Issues with an SQL INCREMENT KEYS task

Task is: Create a genres table called "t_genres" with an auto incrementing primary key called "pk_id" and a unique column called "uk_name" that can't be null. The "uk_name" is a varchar of up to 45 characters.

My code:

CREATE TABLE t_genres (id INTEGER NOT NULL AUTO_INCREMENT PRIMARY KEY pk_id, uk_name VARCHAR(45) NOT NULL UNIQUE KEY);

Really struggling to follow all this Key stuff and what it's actually doing, any help would be much appriciated!

3 Answers

Did you add the "NOT NULL UNIQUE KEY" part??

in your code the part that is wrong is when you define the first column.

In your code you start the brackets and then use 2 names for the first column....first "id" then "pk_id".

(id INTEGER NOT NULL AUTO_INCREMENT PRIMARY KEY pk_id, Rest of your bracket)

so this is kind of like naming the first column "id" and "pk_id" at the same time.

change it to (pk_id INTEGER (..rest of the code...) PRIMARY KEY, uk_name VARCHAR(45) (..rest of the code...) );

without "id" !!

About the keys. The PRIMARY KEY makes sense because with it you can later reference it in another table. You could use different tables with different movies and always give the movies a FOREIGN KEY which stands for the key of the genre....

f.e. action has pk_key of 1....then every other table that has a action movie you just need to add a FOREIGN KEY with 1 and it will be labeled as an actionFilm. The point of that whole thing is, that if you like to change the genre...for example use it in another language....you don;t need to change every single movie , instead you change it in the genres tale and because of the keys every film gets automatically updated.

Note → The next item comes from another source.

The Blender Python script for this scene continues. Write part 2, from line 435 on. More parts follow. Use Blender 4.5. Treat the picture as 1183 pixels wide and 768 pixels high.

The unique key for name is just to make sure that no genre has the same name. Hope that makes some sense ;-)

Adam Duffield
Adam Duffield
30,494 Points

Hey, Sorry for the late reply! That kinda make's sense yeah, I can see why it's important to include keys in a database but I'm still not getting the task completed.

My code at the moment SQL CREATE TABLE t_genres (pk_id INTEGER AUTO_INCREMENT NOT NULL PRIMARY KEY, uk_name VARCHAR(45));

Error message says: Bummer! There's something wrong with the definition of your column named 'uk_name'.